Wait for previous function in Studio

Hi, we recently changed from Designer to Studio and with that came some redoing. Got stuck on one thing.

I’m trying to playback a sound that got a start, loop and an end segment.
The waveforms are tweaked to be seamless down to the sample, and since the waveform is quite basic (it’s a carhorn) they can’t overlap without getting loud artifacts.
It works just fine in Designer, the loop and end sounds start mode are set to wait for previous and the loops loop mode is set to loop and play to end (the loop is very very short).

But I can’t find this (and plenty of other) functionality in Studio anywhere, any ideas?

Works perfect now, thanks for the support!
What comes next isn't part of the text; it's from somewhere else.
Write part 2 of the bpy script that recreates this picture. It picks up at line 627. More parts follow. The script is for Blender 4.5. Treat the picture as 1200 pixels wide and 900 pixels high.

There are a number of ways to do what you want in Studio; Exactly which one would be best for you depends on the precise requirements of your event. Assuming the most basic possible case, the simplest thing for you to do would be to add each of your examples to the timeline of an event as time-locked single sound modules, then create a loop region around the loop section and give that loop region a trigger logic condition that you can disable when you want to move on to the end section.

Yes, that plays everything in order but with loud pops. Kinda like using a sustain point.

[attachment=0]horn.jpg[/attachment]

As I said the sound modules needs to finish before the next one starts to play, and the following sound file needs to start right on the sample after the one before has finished, just as the loop and play to end and wait for previous functions combined did in Designer.

You should not be using a sustain point, and the middle sound module should not be set to looping. Instead, it should be a timelocked single sound module with a loop region, as I originally said. The looping behaviour should come from, and only from, the loop region; This will ensure that the sound plays to end each loop so long as the module is at its default length and not set to loop mode. Setting the module to loop mode causes it to become non-timelocked and removes the play-to-end behaviour, neither of which are things you want.

Pops should not be happening. What format are the samples you are using?

Yea, the module in the middle where set to looping, that solved it and I used the “move to”-function to set the sound modules to the exact correct location. PCM 44.1 kHz, the pops occurred because the waveforms didn’t align with the loops start and end, but now they do.

One problem though, I have another track in the same event that works in the exact same way but when outside of the vehicle, and I’m using a parameter to crossfade between inside and outside. The problem is that the outside loop is a bit shorter so it needs its own loop region, but that overrides the loop region of the inside loop. A solution for that would be to use more than one parameter as trigger logic, but I can’t find a way to do that.

I work around it for now by using separate events for inside and outside, but I’d rather have them in the same event, is that possible?

Cross-fading between similar structures with different loop lengths? Hmm… The solution that’s easiest to implement at the moment uses referenced events.

Construct each start-loop-end section as its own event, with its own loop region and controlling parameter - just like the one you’ve already made. However, give the parameters identical names. Then, create a third event, and add the existing two events to it as event reference sound modules, each on its own audio track such they they will play simultaneously. To this third event, add a parameter with exactly the same name as the parameters in the referenced events, and voilà: The parameters in the two referenced events will be controlled by the parameter of the parent, meaning that if you change the third event’s parameter, the condition logic of the referenced events will be triggered. All you need to do then is set up automation to crossfade between the two audio tracks of the third event, and you’re done.

Admittedly, because of the different loop lengths, you will experience a slight oddity if you crossfade from one to the other when you’ve triggered the play-out-and-end behaviour, but synchronisation problems are almost always going to be present with this kind of loop length mismatch.